LITHOLOGICAL CHARACTER.


The Coal Measures consist principally of limestone, sandstone, conglomerate, millstone grit, and shale. The limestone and sandstone exist in about equal proportions, and these constitute the chief part of the formation.

The Limestone is usually compact, subcrystalline, and occurs in strata of very variable thickness. Sometimes the layers are massive and many feet in thickness, but more frequently they are thin-bedded, and in some localities laminated or even foliated. The prevailing colors are light gray, blue, and brown. Occasionally they are dark gray and black, or, as in the Guadalupe Mountains, almost pure white. Veins of quartz sometimes traverse the strata from top to bottom, and in their western extension they are not unfrequently highly metamorphosed. In some localities they pass into nearly pure calcite, and in others they contain a great deal of chert.

The Sandstone is both massive and thin-bedded, and, in general lithological character, corresponds very closely with that of the Coal Measures of Illinois, Indiana, and Kentucky. It is both coarse and fine grained, more or less ferruginous, and exhibits every variety of hardness. Many of its layers are highly micaceous, and the rock often contains disseminated nodules of brown and black iron ore. In color it presents various shades of gray, yellow, brown, and black. The surface of the different layers are often beautifully ripple-marked.
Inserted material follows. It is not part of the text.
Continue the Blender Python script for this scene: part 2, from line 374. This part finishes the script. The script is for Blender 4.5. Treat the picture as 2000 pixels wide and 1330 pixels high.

This rock sometimes passes into millstone grit and conglomerate, and, like the limestone, is not unfrequently traversed from top to bottom by tortuous veins of quartz.

The Millstone Grit generally occurs in thin layers, situated usually near the base of the sandstone, into which it passes by almost insensible gradations. It consists mostly of coarse quartz grains firmly cemented with silicious matter.

The Conglomerate of the Coal Measures has been observed only in Eastern Texas and the Choctaw Territory, where it sometimes presents a thickness of more than a hundred feet. The prevailing color is red, and it is composed altogether of well rounded pebbles of eruptive rocks, cemented with silicious and ferruginous paste.

The Shale occurs interstratified with the sandstone in beds of from a few inches to over a hundred feet in thickness. It is usually soft and of deep blue and black colors, and contains thin bands of black ferruginous limestone and sandstone interstratified. Wherever stone coal abounds it is highly bituminous. Selenite and iron pyrites are of frequent occurrence in it.